“Goodyear talks very openly about how the use of our technology has helped its business,” Dr. Rottler said.

Sandia also engages in programs to contribute to development of New Mexico’s economy. They include the Sandia Science and Technology Park; a small-business assistance program in collaboration with the state of New Mexico and Los Alamos National Laboratory; an “open campus” in Livermore, California, dedicated to green energy and transportation; and a program called Entrepreneurial Separation to Transfer Technology. This program supports Sandia employees who want to leave and start a new business, but also want to be able to return should the experience not work out.

The science and technology park has enjoyed considerable success, Dr. Rottler said. The park is a public-private partnership conceived 12 years ago. It now has 30 tenants and accounts for nearly 2,000 jobs in Albuquerque. The park’s tenants include companies with names like Ktech, ATA, Poly-Flow Engineering, TEAM Technologies, and Emcore, some of which are spin-offs of the lab and that still collaborate with Sandia.

The jobs in the science park, moreover, pay salaries that are twice as high as the Albuquerque average. “For a state such as New Mexico, which still tends to rank at the bottom of many national statistics, this is something that the city, the county, the state, and our laboratory are quite proud of,” Dr. Rottler said. The park has a “very aggressive” goal to account for 6,000 jobs 10 years from now. Construction has been under way at the park for the past 142 months, he added.

The New Mexico Small Business Assistance Program, established 10 years ago, is made possible by state tax credits, Dr.

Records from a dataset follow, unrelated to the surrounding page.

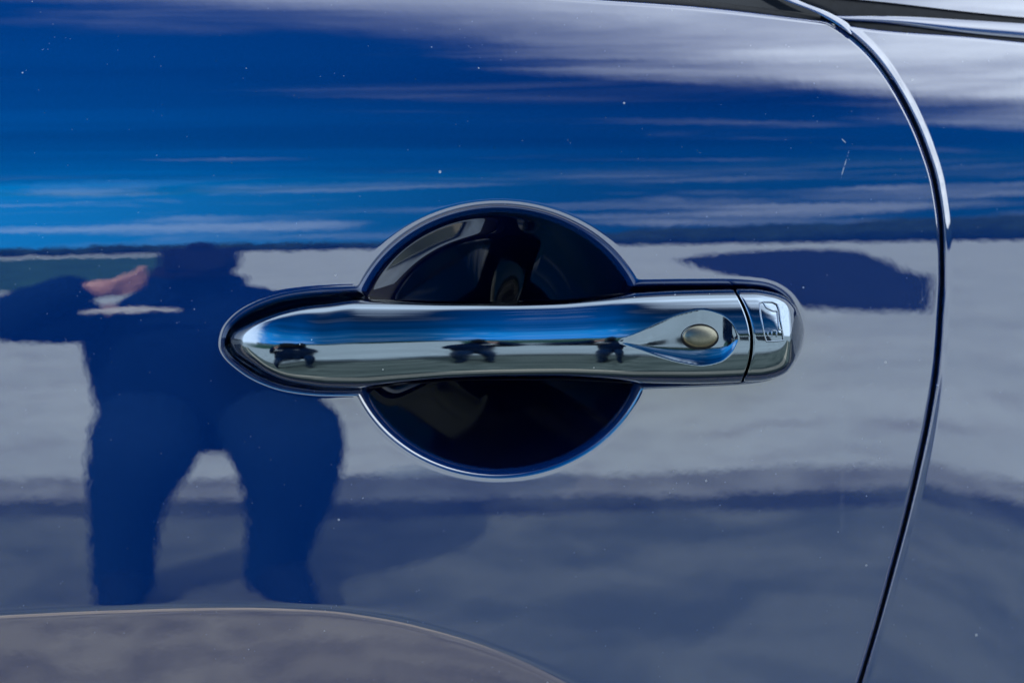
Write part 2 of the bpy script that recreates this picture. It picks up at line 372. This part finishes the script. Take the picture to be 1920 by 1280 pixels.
# jamb and rubber seal seen as the black line in the shut gap
ys = np.concatenate([np.arange(-80, 1300, 10), np.arange(1300, 3400, 80)]).astype(float)
sx_ = np.linspace(-22, 22, 7); jx, jy = np.meshgrid(sx_, ys)
jp = xgap(jy) + jx
V = to3(jp, jy, Fside(jp, jy) + .0095 - .003 * np.cos(jx / 22 * 1.5))
link('shut_line_seal', mesh('shut_line_seal', V.reshape(-1, 3), quads(len(ys), 7)[:, ::-1]), RUBBER, car)

# ---- strips along the window line
def ribbon(name, x0, x1, lo, hi, off, bulge, m, step=6, n=9, from_gap=False, fun=Fside):
    xs = np.arange(x0, x1 + .1, step).astype(float); s = np.linspace(0, 1, n)
    X, Sg = np.meshgrid(xs, s, indexing='ij')
    if from_gap:
        for _ in range(8):
            Y = lo(X) * (1 - Sg) + hi(X) * Sg
            X = xgap(Y) + 5 + (xs[:, None] - x0) * np.ones_like(Sg)
    Y = lo(X) * (1 - Sg) + hi(X) * Sg
    f = fun(X, Y) + off * K - bulge * K * (1 - (2 * Sg - 1) ** 2)
    if from_gap: f = f + ease_edge(gap_perp(X, Y) - 4, 14.)
    return link(name, mesh(name, to3(X, Y, f).reshape(-1, 3), quads(len(xs), n)), m, car)
shift = lambda g, d: (lambda x: g(x) + d)
L1h = pchip([1400, 1564, 1650, 1810, 1920, 2300, 3300], [20, 38, 43, 62, 72, 110, 228])
L2l = pchip([1400, 1564, 1673, 1810, 1920, 2300, 3300], [22, 30, 31, 38, 45, 74, 150])
L2h = pchip([1400, 1564, 1673, 1810, 1920, 2300, 3300], [-22, -5, 6, 22, 33, 60, 130])
def Fclip(px, py): return Fside(px, py)
ribbon('window_seal', -1000, 1540, shift(ytop, 6), shift(ytop, -11), 9, 4, RUBBER)
ribbon('side_window', -1000, 1560, shift(ytop, -9), shift(ytop, -120), 14, 0, GLASS, 12, 12)
ribbon('panel_seal', 1590, 3200, shift(L1, 5), shift(L1h, -4), 8, 1, RUBBER, from_gap=True)
ribbon('window_trim', 1590, 3200, L1h, L2l, 3, 5, PAINT, from_gap=True)
ribbon('quarter_seal', 1590, 3200, shift(L2l, 4), shift(L2h, -4), 9, 1, RUBBER, from_gap=True)
ribbon('pillar_panel', 1590, 3200, L2h, shift(L2h, -160), 3, 4, PAINT, n=20, from_gap=True)

# bright rolled lip of the rear panel running on up across the window seals
ys = np.arange(-88, 66, 4.); q_ = np.linspace(0, 1, 9); LY, LQ = np.meshgrid(ys, q_, indexing='ij')
wd = 16 * sstep(72, 40, LY) + 1
LX = xgap(LY) + 1 + LQ * wd * 1.5
f = Fside(LX, LY) - .0012 - .0011 * (1 - (1.6 * LQ - .6) ** 2)
link('panel_lip', mesh('panel_lip', to3(LX, LY, f).reshape(-1, 3), quads(len(ys), 9)), PAINT, car)

# ------------------------------------------------------------------ door handle
def tip_tab(u0, tab, sgn=1):
    us = np.array([a for a, *_ in tab], float); q = np.sqrt(np.abs(us - u0)); o = np.argsort(q)
    ft = pchip(q[o], np.array([a[1] for a in tab], float)[o]); fb = pchip(q[o], np.array([a[2] for a in tab], float)[o])
    return lambda u: (ft(np.sqrt(np.abs(u - u0))), fb(np.sqrt(np.abs(u - u0))))
grip_edges = tip_tab(431, [(431, 640, 640), (434, 628, 651), (440, 619, 661), (452, 611, 671), (474, 600, 685), (500, 590, 701), (536, 579, 715), (580, 570, 723), (617, 566, 727), (670, 560, 728), (760, 562, 721),
                           (850, 564, 714), (940, 564, 712), (1040, 561, 712), (1120, 554, 715), (1200, 546, 719), (1290, 542, 720), (1400, 540, 716)])
cap_edges = tip_tab(1508, [(1508, 622, 622), (1506, 606, 640), (1500, 588, 660), (1488, 569, 683), (1470, 553, 701), (1445, 544, 710), (1415, 540, 715), (1380, 540, 716)])
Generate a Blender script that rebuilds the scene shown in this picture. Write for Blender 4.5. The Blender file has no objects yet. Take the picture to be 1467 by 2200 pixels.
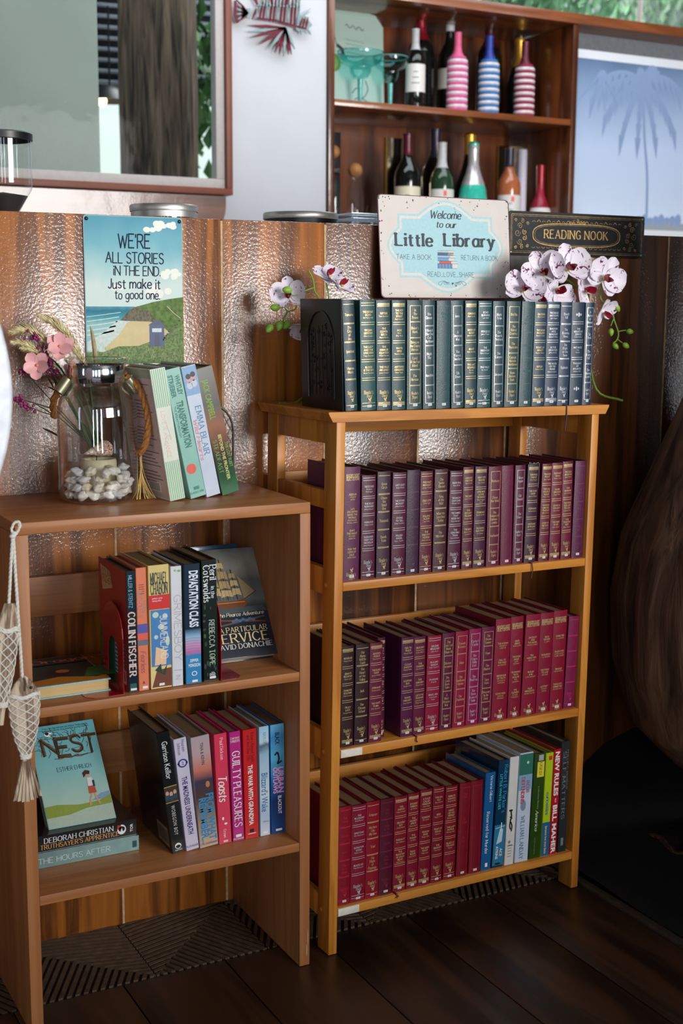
import bpy, bmesh, math, random
from mathutils import Vector, Matrix, noise
random.seed(7)
R = math.radians; PI = math.pi
S = bpy.context.scene; COL = S.collection

# ---------------------------------------------------------------- camera
CAM = Vector((0.0673, -2.3298, 1.2055)); YAW, PITCH, ROLL, FPX = R(28.1406), R(9.0354), R(0.3352), 2819.76
fwd = Vector((math.sin(YAW)*math.cos(PITCH), math.cos(YAW)*math.cos(PITCH), -math.sin(PITCH)))
rt_ = Vector((math.cos(YAW), -math.sin(YAW), 0)); up_ = rt_.cross(fwd)
right = rt_*math.cos(ROLL)+up_*math.sin(ROLL); up = -rt_*math.sin(ROLL)+up_*math.cos(ROLL)
cd = bpy.data.cameras.new('camera'); cam = bpy.data.objects.new('camera', cd); COL.objects.link(cam)
cam.matrix_world = Matrix(((right.x, up.x, -fwd.x, CAM.x), (right.y, up.y, -fwd.y, CAM.y), (right.z, up.z, -fwd.z, CAM.z), (0, 0, 0, 1)))
cd.sensor_fit = 'VERTICAL'; cd.sensor_height = 36; cd.sensor_width = 24; cd.lens = FPX*36/2200
cd.clip_start = .02; cd.clip_end = 60
cd.dof.use_dof = True; cd.dof.focus_distance = 2.45; cd.dof.aperture_fstop = 4.5
S.camera = cam

# ---------------------------------------------------------------- world, lights, exposure
S.view_settings.view_transform = 'Standard'; S.view_settings.look = 'None'
S.view_settings.exposure = 0.0; S.view_settings.gamma = 1.0; S.view_settings.use_curve_mapping = False
w = bpy.data.worlds.new('sky'); S.world = w; w.use_nodes = True
w.node_tree.nodes['Background'].inputs[0].default_value = (.72, .82, .92, 1)
w.node_tree.nodes['Background'].inputs[1].default_value = .4
def area(name, loc, target, sx, sy, watts, col):
    l = bpy.data.lights.new(name, 'AREA'); l.shape = 'RECTANGLE'; l.size = sx; l.size_y = sy; l.energy = watts; l.color = col
    o = bpy.data.objects.new(name, l); COL.objects.link(o); o.location = loc
    o.rotation_euler = (Vector(target)-Vector(loc)).to_track_quat('-Z', 'Y').to_euler(); return o
# daylight through the open front of the room, behind and beside the camera
area('window_light_front', (2.7, -5.3, 1.6), (1.35, 0, 1.0), 2.0, 2.1, 285, (1, .975, .95))
for x_ in (-2.1, -.9, .3): area('window_light_rear', (x_, -5.3, 1.3), (x_, 0, 1.3), .26, 2.3, 20, (.93, .96, 1))
area('window_light_side', (-2.85, -1.5, 1.5), (0.6, -.3, 1.1), .3, 1.6, 5, (.8, .86, 1))
area('window_light_far', (5.2, -4.2, 1.55), (2.2, 0, 1.2), .5, .9, 10, (.85, .92, 1))
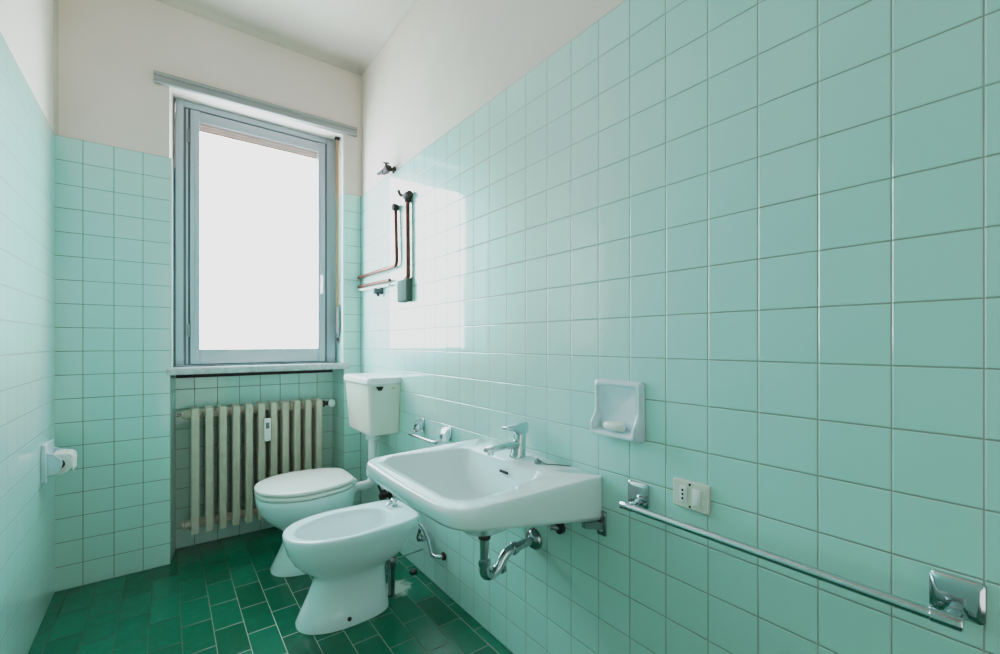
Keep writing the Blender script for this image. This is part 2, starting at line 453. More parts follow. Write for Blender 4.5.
# ------------------------------------------------------------------ ceramics: plan outlines
def egg(cy, xf, xb, hw, z, xm=None, nf=2.2, nb=3.4, taper=.14, n=56):
    xm = xf+(xb-xf)*.52 if xm is None else xm; out = []
    for i in range(n):
        t = 2*PI*i/n; c, s = math.cos(t), math.sin(t)
        if c >= 0:
            X = xm-(xm-xf)*abs(c)**(2/nf); Y = hw*math.copysign(abs(s)**(2/nf), s)
        else:
            X = xm+(xb-xm)*abs(c)**(2/nb); Y = hw*math.copysign(abs(s)**(2/nb), s)*(1-taper*((X-xm)/(xb-xm))**1.5)
        out.append((X, cy+Y, z(X) if callable(z) else z))
    return out

PED = [(0, .410, .772, .121), (.010, .410, .772, .121), (.05, .430, .768, .112), (.10, .453, .763, .097), (.15, .473, .760, .094), (.178, .478, .762, .096)]
# ---- toilet
CT = 2.392
wc = thing('toilet', 'white ceramic toilet with closed seat in front of the radiator', 'toilet', (.58, CT, 0))
rings = [egg(CT, a, b, h, z, taper=.05) for z, a, b, h in PED]
rings += [egg(CT, a, b, h, z, taper=tp) for z, a, b, h, tp in ((.205, .450, .770, .112, .08), (.235, .414, .785, .138, .14), (.27, .380, .795, .164, .2), (.305, .358, .802, .182, .26), (.345, .346, .806, .193, .3), (.368, .344, .807, .195, .3), (.376, .348, .804, .191, .3), (.377, .40, .77, .15, .3))]
bm = bmesh.new(); add_loft(bm, rings); bowl = obj('bowl', bm, M['cer2'], wc, angle=60)
def slab(cy, xf, xb, hw, z0, z1, r, dome=0, taper=.3, nb=6):
    rr = []
    for k, (ins, z) in enumerate(((r*1.4, z0), (r*.4, z0+r*.25), (0, z0+r*.9), (0, z1-r), (r*.35, z1-r*.3), (r*1.2, z1))):
        rr.append(egg(cy, xf+ins, xb-ins, hw-ins, z, nb=nb, taper=taper, nf=2.15))
    if dome:
        for f, d in ((.8, .35), (.55, .7), (.25, .95)):
            xm = (xf+xb)/2; rr.append(egg(cy, xm-(xm-xf)*f, xm+(xb-xm)*f, hw*f, z1+dome*d, nb=nb, taper=taper, nf=2.15))
    return rr
bm = bmesh.new(); add_loft(bm, slab(CT, .342, .785, .198, .380, .399, .006)); obj('seat', bm, M['seat'], wc, angle=60)
bm = bmesh.new(); add_loft(bm, slab(CT, .340, .788, .200, .4035, .4225, .007, .006)); obj('lid', bm, M['seat'], wc, angle=60)
for s in (-1, 1):
    tube('hinge', M['white'], wc, [(.792, CT+s*.075-.022, .395), (.792, CT+s*.075+.022, .395)], .012)
lathe('flush_collar', M['white'], wc, [(0, .032), (.004, .036), (.020, .036), (.024, .030)], (.800, CT, .335), (1, 0, 0))
lathe('bolt', M['rust'], wc, [(0, .008), (.005, .008), (.008, .003)], (.58, CT-.116, .030), (0, -1, .2), 12)

# ---- cistern and flush pipe
ci = thing('cistern', 'ivory plastic wall cistern with white lid above the toilet', 'cistern', (.91, CT, .64))
cy = 2.396
def rect(x0, x1, y0, y1, z, r, n=5):
    out = []
    for (cx_, cy_, a0) in ((x1-r, y1-r, 0), (x0+r, y1-r, PI/2), (x0+r, y0+r, PI), (x1-r, y0+r, 1.5*PI)):
        for i in range(n): a = a0+PI/2*i/(n-1); out.append((cx_+r*math.cos(a), cy_+r*math.sin(a), z))
    return out
def wrect(x0, x1, ya, yb, z, r, n=6):                          # front corners rounded, square against the wall
    out = [(x1, yb, z)]
    for cx_, cy_, a0 in ((x0+r, yb-r, PI/2), (x0+r, ya+r, PI)):
        out += [(cx_+r*math.cos(a0+PI/2*i/(n-1)), cy_+r*math.sin(a0+PI/2*i/(n-1)), z) for i in range(n)]
    return out+[(x1, ya, z)]
bm = bmesh.new()
add_loft(bm, [wrect(.852, .990, cy-.165, cy+.150, .632, .02), wrect(.843, .996, cy-.178, cy+.166, .638, .024), wrect(.841, .997, cy-.180, cy+.168, .652, .025), wrect(.827, .9985, cy-.197, cy+.190, .895, .025), wrect(.827, .9985, cy-.197, cy+.190, .905, .025)])
obj('tank', bm, M['tank'], ci, angle=50)
bm = bmesh.new()
add_loft(bm, [wrect(.824, .998, cy-.199, cy+.193, .902, .026), wrect(.819, .9988, cy-.203, cy+.198, .905, .028), wrect(.819, .9988, cy-.203, cy+.198, .929, .028), wrect(.823, .998, cy-.200, cy+.194, .936, .026), wrect(.835, .985, cy-.185, cy+.18, .939, .02)])
obj('cistern_lid', bm, M['lidp'], ci, angle=50)
bm = bmesh.new()
add_tube(bm, [(.880, cy-.190, .885), (.880, cy-.206, .885)], .006, 10)
add_loft(bm, [[(.862, cy-.206, .892), (.862, cy-.200, .892), (.902, cy-.200, .892), (.902, cy-.206, .892)], [(.874, cy-.210, .872), (.874, cy-.202, .872), (.890, cy-.202, .872), (.890, cy-.210, .872)]])
obj('flush_lever', bm, M['dark'], ci)
bm = bmesh.new(); add_lathe(bm, [(0, .009), (.0012, .009)], (.958, cy-.195, .885), (0, -1, .1), 16); obj('sticker', bm, M['yellow'], ci)
fp = [(.925, CT, .634), (.925, CT, .39), (.925, CT, .345), (.905, CT, .332), (.866, CT, .335)]
tube('flush_pipe', M['pvc'], ci, bend_path([(.922, CT, .636), (.922, CT, .335), (.8245, CT, .335)], .09, 12), .0245, 18)
lathe('pipe_nut', M['pvc'], ci, [(0, .036), (.004, .038), (.046, .038), (.052, .030)], (.922, CT, .634), (0, 0, -1), 20)
sv = thing('supply_valve', 'rusty stop valve on the tiles behind the toilet bowl', 'valve', (.95, 2.33, .27))
lathe('valve_body', M['rust'], sv, [(0, .026), (.005, .026), (.007, .012), (.03, .012), (.032, .018), (.06, .018), (.062, .008)], (XR-.001, 2.33, .275), (-1, 0, 0), 14)
lathe('valve_handle', M['rust'], sv, [(0, .008), (.02, .008), (.022, .018), (.034, .018), (.036, .008)], (.955, 2.33, .275), (0, -.5, .86), 6)
tube('supply_pipe', M['rust'], sv, smooth_path([(.955, 2.33, .275), (.945, 2.345, .31), (.94, 2.36, .33)]), .006)

# ---- bidet
CB = 1.868
bd = thing('bidet', 'white ceramic bidet standing on the green floor below the washbasin', 'bidet', (.60, CB, 0))
rings = [egg(CB, a, b, h, z, taper=.05) for z, a, b, h in PED]
rings += [egg(CB, a, b, h, z, taper=tp, nb=nb, xm=xm) for z, a, b, h, tp, nb, xm in ((.198, .462, .775, .106, .06, 3.4, None), (.215, .436, .818, .122, .07, 3.6, None), (.25, .402, .852, .142, .08, 4, None), (.29, .380, .868, .155, .09, 4.5, .60), (.325, .370, .878, .163, .10, 5.5, .60), (.340, .365, .892, .166, .11, 6, .60), (.363, .364, .894, .167, .11, 6, .60), (.3695, .367, .891, .164, .11, 6, .60), (.3715, .373, .886, .158, .11, 6, .60))]
cI = CB-.014
rings += [egg(cI, a, b, h, z, taper=.1, nb=2.4, nf=2.1, xm=(a+b)/2+.01) for z, a, b, h in ((.3715, .398, .803, .131), (.369, .403, .799, .127), (.345, .411, .792, .121), (.29, .436, .775, .103), (.25, .47, .745, .082), (.232, .52, .70, .05), (.230, .58, .64, .02))]
bm = bmesh.new(); add_loft(bm, rings); obj('bowl', bm, M['cer'], bd, angle=60)
lathe('waste_hole', M['chromew'], bd, [(0, .018), (.002, .018), (.003, .010)], (.61, cI, .231), (0, 0, 1), 16)
bt = lathe('tap', M['chrome'], bd, [(0, .017), (.004, .017), (.006, .012), (.022, .012), (.024, .016), (.034, .016), (.037, .011)], (.838, 1.915, .370), (0, 0, 1), 16)
tube('tap_spout', M['chrome'], bd, smooth_path([(.838, 1.915, .388), (.815, 1.907, .392), (.798, 1.900, .384)]), .007, 10)
tube('waste_pipe', M['chromew'], bd, [(.800, 1.855, .235), (.800, 1.855, .16)], .022)
lathe('waste_cup', M['chromew'], bd, [(0, .024), (.01, .027), (.05, .025), (.062, .017), (.15, .015), (.172, .015)], (.800, 1.855, .174), (0, 0, -1), 18)
tube('pop_up_rod', M['chromew'], bd, [(.812, 1.850, .158), (.985, 1.915, .130)], .0035, 8)
lathe('bolt', M['rust'], bd, [(0, .008), (.005, .008), (.008, .003)], (.58, CB-.116, .030), (0, -1, .2), 12)

# ------------------------------------------------------------------ washbasin
def rpoly(cor, rad, z, arc=9, edge=7):
    n = len(cor); out = []; pts = []
    for i in range(n):
        b = Vector(cor[i]+(0,)); a = Vector(cor[i-1]+(0,)); c = Vector(cor[(i+1) % n]+(0,))
        u = (a-b).normalized(); w = (c-b).normalized(); half = u.angle(w)/2
        q = rad[i]/math.tan(half); ctr = b+(u+w).normalized()*(rad[i]/math.sin(half))
        s = b+u*q-ctr; e = b+w*q-ctr
        ang = s.angle(e); pts.append([ctr+(s*math.sin(ang*(1-t/(arc-1)))+e*math.sin(ang*t/(arc-1)))/math.sin(ang) for t in range(arc)])
    for i in range(n):
        out += pts[i]; p, q = pts[i][-1], pts[(i+1) % n][0]
        out += [p.lerp(q, k/(edge+1)) for k in range(1, edge+1)]
    return [(p.x, p.y, z(p.x, p.y) if callable(z) else z) for p in out]
wb = thing('washbasin', 'wide white ceramic washbasin fixed to the mint tiled wall', 'washbasin', (.80, 1.14, .53))
XW = .9985
def outer(ins, z, rf=.065):
    cor = [(XW, 1.464-ins*.4), (.515+ins, 1.432-ins), (.509+ins, .836+ins), (XW, .834+ins*.4)]
    ring = rpoly(cor, [.006, rf, rf, .006], z)
    out = []
    for x, y, zz in ring:                                     # the front edge bows out a little
        w = max(0, 1-(x-.505)/.16); out.append((x-.011*w*max(0, math.cos((y-1.136)/.30*PI/2)), y, zz))
    return out
zb = lambda x, y: .617+.166*(XW-x)+.010*max(0, (y-1.2)/.2)*-max(0, (.9-x)/.4)
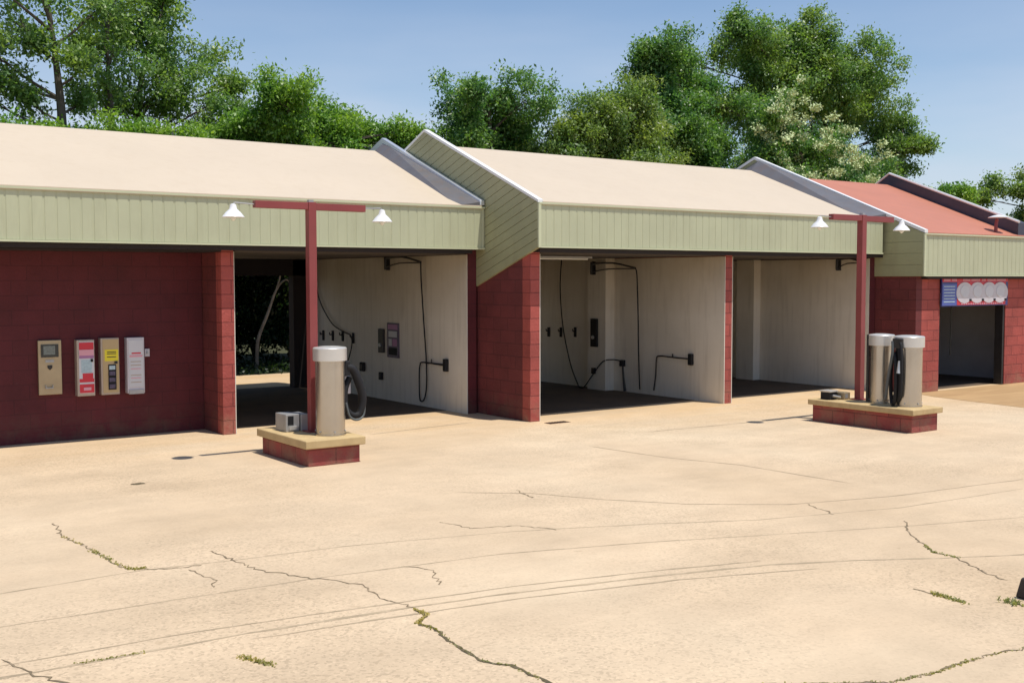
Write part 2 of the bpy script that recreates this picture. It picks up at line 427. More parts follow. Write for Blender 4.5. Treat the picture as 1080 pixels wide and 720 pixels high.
# bay floors, starting at the shade edge with shade put into their colour
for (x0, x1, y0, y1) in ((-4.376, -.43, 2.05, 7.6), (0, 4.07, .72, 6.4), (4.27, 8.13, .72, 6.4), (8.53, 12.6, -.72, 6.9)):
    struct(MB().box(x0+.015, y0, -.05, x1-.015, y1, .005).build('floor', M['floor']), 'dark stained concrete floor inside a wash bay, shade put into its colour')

# ------------------------------------------------------------------ buildings
def gable_roof(x0, x1, yf, yr, yb, zf, zr, th=.05, rib=.30):
    m = MB()
    m.prism([(yf, zf), (yr, zr), (yb, zf), (yb, zf-th), (yr, zr-th), (yf, zf-th)], 'x', x0, x1)
    return m
def clip(poly, a, b, c, keep_ge=True):
    out = []
    n = len(poly)
    def d(p): return (a*p[0]+b*p[1]-c)*(1 if keep_ge else -1)
    for i in range(n):
        p, q = poly[i], poly[(i+1) % n]
        dp, dq = d(p), d(q)
        if dp >= 0: out.append(p)
        if (dp >= 0) != (dq >= 0):
            t = dp/(dp-dq); out.append((p[0]+(q[0]-p[0])*t, p[1]+(q[1]-p[1])*t))
    return out
def plank_gable(poly, x_out, th, slope, w=.2, gap=.014):
    """siding boards that run parallel to a line of the given slope, clipped to the gable polygon (y,z)"""
    m = MB()
    L = math.hypot(1, slope); a, b = -slope/L, 1/L
    vals = [a*p[0]+b*p[1] for p in poly]
    c = min(vals)
    while c < max(vals):
        q = clip(clip(poly, a, b, c+gap/2), a, b, c+w-gap/2, False)
        if len(q) > 2: m.prism(q, 'x', x_out, x_out+th)
        c += w
    m.prism([(p[0]*.999, p[1]) for p in poly], 'x', x_out+th*.55, x_out+th*2.2)
    return m

def opening_end(m, x0, x1, y0, y1, z0, z1): m.box(x0, y0, z0, x1, y1, z1)

# --- left section
A = thing('car_wash_building', 'left car wash section with cream roof over a blank maroon wall and one open bay', 'building', (-4.4, 1.43, 0), 'joined sections of the car wash')
sA = (4.53-3.366)/(4.35-1.18)
gable_roof(-17, -.30, 1.16, 4.35, 7.55, 3.385, 4.55).build('roof', M['cream_roof'], A)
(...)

Rottler noted. Sandia and Los Alamos, which pay taxes on gross receipts, each get $2.4 million in credits to support small New Mexico businesses. The program allows small businesses with technical problems to come to the labs for assistance from staff.

The assistance program is credited with creating and retaining 1,020 small-business jobs across the state. One study estimated that the assistance program produced a return on investment for the state of $1.34 for every $1 in tax credits. The program has been so successful that a proposal by a legislator to eliminate the credit was defeated, Dr. Rottler said, despite the state’s budget crisis. “The bill died without going to the floor.”

Sandia and Lawrence Livermore National Laboratory are developing another regional cluster around their campuses in California, which have historically been dedicated to nuclear weapons and other national security work. Certain facilities will remain “inside the fence” and focus on national defense, Dr. Rottler said. Other facilities are being converted into an “open campus” that is a partnership between the laboratories and the city of Livermore. It will be devoted to industry partnerships in green transportation and renewable energy.

Dr. Rottler said the two labs developed their proposal to create the Livermore Valley Open Campus several years ago. Now it has gotten “sufficient support from the Department of Energy, so we are going forward with this,” he said.